Mr.children 「GIFT」が教えてくれた自分の理想像

15年前の北京五輪の際に、NHKのテーマソングでした。
当時は、オリンピックのための曲というつもりで聞いていました。オリンピックのタイアップソングなのに、歌詞の一番最初が「いちばんきれいな色って何だろう?」とは、すごく挑戦的!なんて。


…しかし時間が経って色々経験も増えて、その歌詞の意味が、実感を伴って腹落ちするようになりました。僕らそれぞれにとって、「いちばんきれいな色」って必ずしも「金」という共通の色ではないんですね。
 

「白か黒かで答えろという難題」「白と黒の間にある無限の色」

  
日頃の生活や仕事を送るうえで、白か黒かで答えたり考えたりしないといけないことばかり。

特に僕は仕事柄、「科学」という分野にいるので、なおさらです。
AとBを比較するデータは定量的(数値で表せること)な議論が必要だし、ある基準を境に、差の有無を評価する必要があります。

それが「科学」と言ってしまえば、それはそうです。
 
しかしながら、この「科学」に携わり続けて気づいたことは、世の中の出来事や自然現象は総じて、そのように数値で表せないものばかりということ。

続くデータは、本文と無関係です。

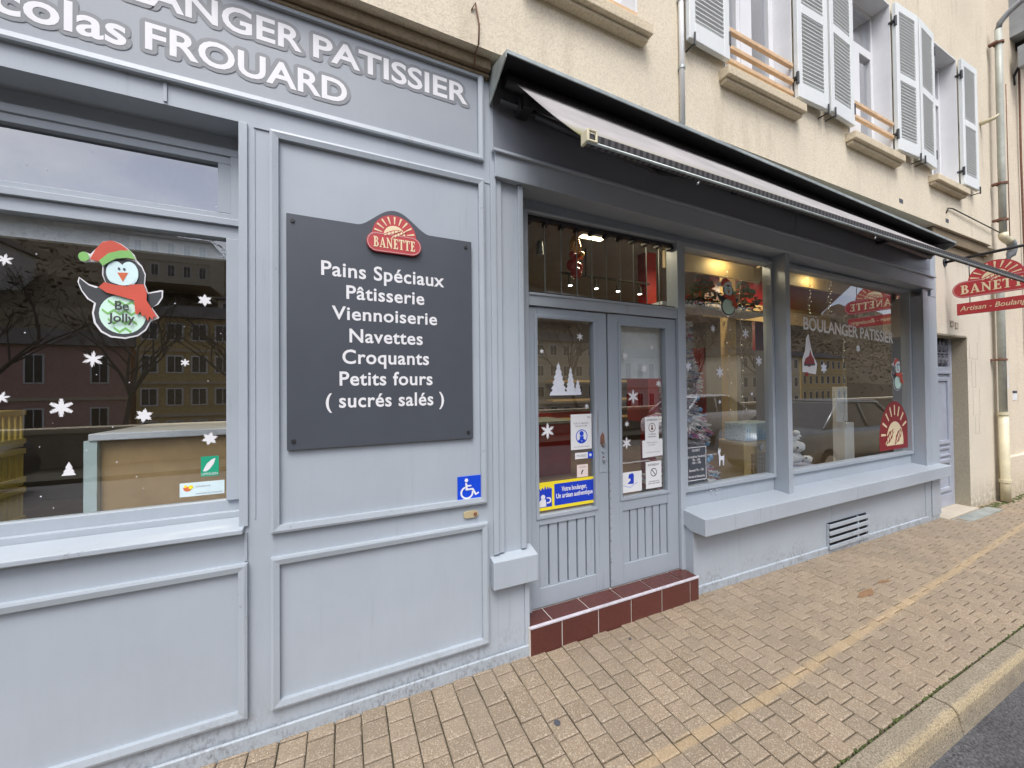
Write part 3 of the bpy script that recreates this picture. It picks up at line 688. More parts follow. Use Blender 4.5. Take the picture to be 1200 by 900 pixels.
for q in ((-.365, -.30, -.006, 0, 2.762, 2.769), (.738, .775, -.004, 0, 2.755, 2.761), (-.68, -.668, -.006, 0, 2.785, 2.866)): b = MB(); b.box(*q); b.build('seam_strip', 'grey_paint', SH)
b = MB(); b.extr_x([(-.004, -.02), (-.018, -.02), (-.018, .0575), (-.006, .0600)], -6, .99); b.build('skirting', 'worn_paint', SH, bev=.003)
b = MB(); b.extr_x([(-.038, .950), (-.038, .972), (.10, .992), (.10, .950)], -3.55, -.402); b.build('sill', 'worn_paint', SH, bev=.004)
# left display window
WL = MB(); yf, yb = .115, .185
WL.box(-3.6, -.4445, yf+.02, yb, .985, 1.066); WL.box(-3.6, -.43, yf-.012, yf+.018, .985, 1.018); WL.box(-3.6, -.4445, yf+.012, yb, 2.288, 2.345); WL.box(-3.6, -.4445, yf-.004, yb, 2.3455, 2.3755)
WL.box(-3.6, -.479, yf+.014, yb, 2.376, 2.405); WL.box(-3.6, -.479, yf+.014, yb, 2.638, 2.673); WL.box(-3.6, -.4445, yf+.004, yb, 2.6735, 2.7065); WL.box(-3.6, -.4445, yf+.03, yb+.05, 2.707, 2.80)
WL.box(-.496, -.445, yf+.004, yb, 1.067, 2.286); WL.box(-.444, -.40, yf+.016, yb, .985, 2.80); WL.box(-.529, -.48, yf+.014, yb, 2.406, 2.637); WL.box(-.479, -.445, yf+.004, yb, 2.376, 2.673)
WL.box(-2.75, -2.68, yf+.01, yb, 1.067, 2.286)
wl = WL.build('window', 'grey_paint', SH, bev=.002)
b = MB(); b.box(-3.55, -.497, .157, .163, 1.06, 2.29); b.build('pane', 'shop_glass', wl)
b = MB(); b.box(-3.55, -.53, .157, .163, 2.40, 2.64); b.build('transom_pane', 'transom_glass', wl)
# header over the right-hand windows
sl = lambda x: -.0155*(x-1)
b = MB(); b.box(.8005, 6.455, .0, .20, 2.80, 3.44); b.build('header_panel', 'slate_paint', SH)
b = MB(); b.box(.86, 3.74, -.002, 0, 2.945, 3.38); b.box(3.746, 6.44, -.002, 0, 2.945, 3.38); b.build('header_board', 'slate_paint', SH)
b = MB()
P = lambda x, y, z: (x, y, z+sl(x))
b.hexa([P(.80,-.03,2.789),P(6.45,-.03,2.789),P(6.45,.14,2.789),P(.80,.14,2.789),P(.80,-.03,2.93),P(6.45,-.03,2.93),P(6.45,-.003,2.945),P(.80,-.003,2.945)])
b.hexa([P(.785,-.048,2.925),P(6.475,-.048,2.925),P(6.475,-.0305,2.925),P(.785,-.0305,2.925),P(.785,-.048,2.942),P(6.475,-.048,2.942),P(6.475,-.0035,2.956),P(.785,-.0035,2.956)])
b.build('header_beam', 'grey_paint', SH, bev=.003)
b = MB(); b.box(6.456, 6.60, 0, .20, 2.63, 3.2); b.box(6.236, 6.60, 0.012, .20, -.06, 2.626); b.box(6.236, 6.36, -.004, .0115, .61, 2.70); b.box(6.375, 6.60, 0.0, .0115, .0, 2.626); b.build('end_pilaster', 'grey_paint', SH, bev=.003)
b = MB(); b.box(.985, 6.236, .135, .20, 2.71, 2.82); b.build('window_head', 'grey_paint', SH)
b = MB(); b.box(3.575, 3.640, .0, .20, .60, 2.76); b.box(3.648, 3.655, .02, .2, .6, 2.76); b.build('pillar', 'grey_paint', SH, bev=.004)
def shop_window(x0, x1, z0, z1):
    b = MB(); f = .035
    b.box(x0-f, x0, .10, .175, z0-f, z1+f); b.box(x1, x1+f, .10, .175, z0-f, z1+f); b.box(x0, x1, .10, .175, z1, z1+f); b.box(x0, x1, .10, .175, z0-f, z0)
    b.box(x0-f, x1+f, .125, .20, .60, z0-f-.001)
    wf = b.build('window', 'grey_paint', SH, bev=.003)
    b = MB(); b.box(x0, x1, .140, .146, z0, z1); b.build('pane', 'shop_glass', wf)
    return wf
shop_window(2.452, 3.535, .778, 2.674)
shop_window(3.70, 6.195, .775, 2.672)
b = MB(); b.box(2.362, 2.414, .09, .20, .16, 2.71); b.build('mullion', 'grey_paint', SH, bev=.003)
b = MB(); b.box(.985, 1.072, .10, .20, .16, 2.71); b.box(1.072, 2.362, .10, .20, 2.10, 2.182); b.box(1.072, 2.362, .092, .0995, 2.165, 2.182); b.box(1.072, 2.362, .10, .20, 2.695, 2.711); b.build('door_frame', 'grey_paint', SH, bev=.003)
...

そんなことやっと気づいたの?と言われそうですが、、、そうです。あんまりそのようには考えたことがなかったのです。
  
定量的に議論するにも、ある切り口でしか対象を評価していないことになります。
 
もちろん、それはある一つの側面では正しいけれども、別の側面からはかならずしもそうとは言えない。
 
科学的に定量的に論じるのは、あくまで便宜的にそうしているだけであって、それが必ずしも、事実を反映しているわけではなかったり。

もちろん、その便宜性を元にして科学技術が発展してきたことは疑いようもない事実であって、それは否定できないものです。
 
真の科学者が目指しているのは、論文を書くこと以上に、この便宜的な説明が世の中にある普遍性を反映しているような、価値ある意味をもたらすことのできる発見。それが「時の評価に耐える研究」というものなのでしょう。
 
物事を便宜的に記述するのは、分解して考えていかないと捉えることができないという、生物としてのヒトの認識・仕組みの限界でもあるかもしれないなとも思います。

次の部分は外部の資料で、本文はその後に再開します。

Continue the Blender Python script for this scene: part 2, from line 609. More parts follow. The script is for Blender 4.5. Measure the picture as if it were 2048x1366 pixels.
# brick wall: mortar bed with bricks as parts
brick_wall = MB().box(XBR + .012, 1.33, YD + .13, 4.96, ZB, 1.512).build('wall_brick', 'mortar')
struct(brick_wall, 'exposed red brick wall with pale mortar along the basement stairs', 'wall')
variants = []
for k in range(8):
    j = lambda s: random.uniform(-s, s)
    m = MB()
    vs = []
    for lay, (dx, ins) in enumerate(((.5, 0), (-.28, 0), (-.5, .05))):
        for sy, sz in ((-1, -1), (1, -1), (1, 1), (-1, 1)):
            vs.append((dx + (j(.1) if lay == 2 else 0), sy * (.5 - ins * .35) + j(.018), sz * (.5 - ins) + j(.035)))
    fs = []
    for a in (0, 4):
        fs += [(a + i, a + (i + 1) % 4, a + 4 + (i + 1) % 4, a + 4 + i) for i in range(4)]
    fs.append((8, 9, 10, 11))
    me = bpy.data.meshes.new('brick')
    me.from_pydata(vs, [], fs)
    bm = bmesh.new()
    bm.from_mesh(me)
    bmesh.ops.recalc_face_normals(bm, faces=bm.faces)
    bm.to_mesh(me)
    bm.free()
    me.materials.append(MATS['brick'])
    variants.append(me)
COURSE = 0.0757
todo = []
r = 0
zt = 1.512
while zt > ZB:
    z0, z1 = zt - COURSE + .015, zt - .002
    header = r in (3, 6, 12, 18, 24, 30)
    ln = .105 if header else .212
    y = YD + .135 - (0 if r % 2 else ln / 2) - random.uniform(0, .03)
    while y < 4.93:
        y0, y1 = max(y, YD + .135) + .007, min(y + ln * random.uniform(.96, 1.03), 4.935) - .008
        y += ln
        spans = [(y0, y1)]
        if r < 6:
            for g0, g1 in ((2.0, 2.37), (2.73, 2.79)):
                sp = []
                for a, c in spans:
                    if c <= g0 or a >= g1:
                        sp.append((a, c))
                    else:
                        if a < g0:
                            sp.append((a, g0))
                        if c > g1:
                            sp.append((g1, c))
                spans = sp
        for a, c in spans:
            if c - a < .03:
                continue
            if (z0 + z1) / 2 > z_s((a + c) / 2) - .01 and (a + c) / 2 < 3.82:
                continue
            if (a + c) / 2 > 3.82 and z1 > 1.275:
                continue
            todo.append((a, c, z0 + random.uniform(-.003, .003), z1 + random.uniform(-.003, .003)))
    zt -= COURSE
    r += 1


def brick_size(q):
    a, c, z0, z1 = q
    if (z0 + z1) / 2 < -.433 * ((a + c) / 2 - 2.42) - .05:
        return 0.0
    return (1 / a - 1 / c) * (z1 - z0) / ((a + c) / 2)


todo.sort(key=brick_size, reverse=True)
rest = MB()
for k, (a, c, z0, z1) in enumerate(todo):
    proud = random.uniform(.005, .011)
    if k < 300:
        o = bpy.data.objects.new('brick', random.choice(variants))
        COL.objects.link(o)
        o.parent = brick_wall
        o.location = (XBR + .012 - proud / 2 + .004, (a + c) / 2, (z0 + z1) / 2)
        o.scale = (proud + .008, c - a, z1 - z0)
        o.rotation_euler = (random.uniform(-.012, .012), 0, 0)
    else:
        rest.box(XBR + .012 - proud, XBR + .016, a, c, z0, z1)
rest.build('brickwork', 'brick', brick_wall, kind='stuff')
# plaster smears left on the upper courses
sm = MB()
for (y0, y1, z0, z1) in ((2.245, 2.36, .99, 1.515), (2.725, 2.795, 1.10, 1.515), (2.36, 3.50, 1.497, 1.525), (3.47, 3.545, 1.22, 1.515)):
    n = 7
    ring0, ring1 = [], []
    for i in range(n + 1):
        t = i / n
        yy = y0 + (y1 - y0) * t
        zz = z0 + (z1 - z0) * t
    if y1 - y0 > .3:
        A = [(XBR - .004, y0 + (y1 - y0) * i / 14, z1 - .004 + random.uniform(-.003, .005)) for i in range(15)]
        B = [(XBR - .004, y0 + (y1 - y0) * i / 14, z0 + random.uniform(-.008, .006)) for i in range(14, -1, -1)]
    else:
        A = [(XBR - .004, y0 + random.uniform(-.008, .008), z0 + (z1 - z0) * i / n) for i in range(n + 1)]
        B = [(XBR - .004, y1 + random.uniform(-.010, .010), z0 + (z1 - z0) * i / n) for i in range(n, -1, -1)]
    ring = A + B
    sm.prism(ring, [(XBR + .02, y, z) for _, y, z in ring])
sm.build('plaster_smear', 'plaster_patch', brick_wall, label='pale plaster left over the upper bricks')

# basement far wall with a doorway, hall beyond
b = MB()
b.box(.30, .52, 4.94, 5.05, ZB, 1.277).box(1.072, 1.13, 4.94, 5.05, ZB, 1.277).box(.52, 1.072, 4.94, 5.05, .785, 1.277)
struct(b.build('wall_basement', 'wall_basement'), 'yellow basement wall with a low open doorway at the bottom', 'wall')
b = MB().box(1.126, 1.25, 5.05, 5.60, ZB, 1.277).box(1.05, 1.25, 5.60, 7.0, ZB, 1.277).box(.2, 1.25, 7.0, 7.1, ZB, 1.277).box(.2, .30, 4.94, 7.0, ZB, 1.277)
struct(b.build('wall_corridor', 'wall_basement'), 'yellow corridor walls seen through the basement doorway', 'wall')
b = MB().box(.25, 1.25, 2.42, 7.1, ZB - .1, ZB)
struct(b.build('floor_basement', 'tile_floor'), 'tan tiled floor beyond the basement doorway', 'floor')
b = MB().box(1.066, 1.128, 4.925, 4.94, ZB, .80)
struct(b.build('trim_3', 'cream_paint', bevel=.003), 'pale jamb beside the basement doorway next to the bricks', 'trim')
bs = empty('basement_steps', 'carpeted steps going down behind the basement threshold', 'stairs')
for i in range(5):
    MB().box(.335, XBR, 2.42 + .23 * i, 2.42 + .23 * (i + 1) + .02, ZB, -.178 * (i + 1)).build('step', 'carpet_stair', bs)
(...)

それは、口から入った食べ物を人に取り込むときに、小さく消化してからでないと取り込めないことと似ています。

また、高校までの科目は、生物・化学・物理と別れています。自然界はこれを分けて利用しているわけではないにも関わらず。


一方で、科学者であると同時に人間である僕は、この便宜性の重要性は認めつつ、「GIFT」の歌詞にあるように、白と黒との間には無限の色があることに自覚的でいたいとも思います。
 
グレーなものをグレーで複雑なまま捉えると訳が分からなくなって、悩ましいことが増えてしまうかもしれない。それは優柔不断と言われるかもしれないし、白か黒かで判断しろという圧力を受けるかもしれない。
 
けど、それで悩むことは実はとっても人間らしい。それで悩むことは、自分にとっては幸せなことなのかもしれない。自分は2つの分野にまたがった研究分野で研究をしていますが、きっとその分野が好きなのも、2つの側面を同時に見ないといけない優柔不断さが魅力的だからかも。AIもさすがに「悩んで幸せ」という感情を持つことはできないんじゃないかなぁ。


「日差しがあるから日陰もある。すべてが意味を持って互いを讃えているのなら、どんな場所でも光を感じられる。」


また、日差しが当たる部分は見てわかりやすいものばかり。それは世の中の物事も人の性格や事情なども。ともすればそこばかりに目が行きがち。しかしながら、明るいことの背景には明るくないことも多くあるわけです。
 
いつも笑っているあの人は、深刻な悩みを抱えているのかもしれない。
  
仕事が順調に見えるあの人は、実は不安で仕方ないかもしれない。
  
すごく誠実な人であるあの人は、自分のコンプレックスの海でもがいているかもしれない。
  
つまり、それゆえに生じる日陰があることが往々にしてあります。それは深刻であればあるほど、周囲や友達、家族に共有できず、一人で抱え込まざるを得ないものだったり。また、そのため、自分自身がどれだけそのことで悩んでいるか、しんどい思いをしているか、周囲には理解されず、しんどくなってしまいます。
  
そんな、その人が抱える闇のようなもの、そこに想いを馳せられるような人、そしてそこにそっと手を差し伸べられる、そんな人が優しい人なのかなぁなんて思ったり。


何度となく聞いて詩の中身を考えて、自分はそんな人で在りたいなーとぼんやり思うようになりました。さて、今後、自分はどんなGIFTを子供たちにあげていけるのでしょうか。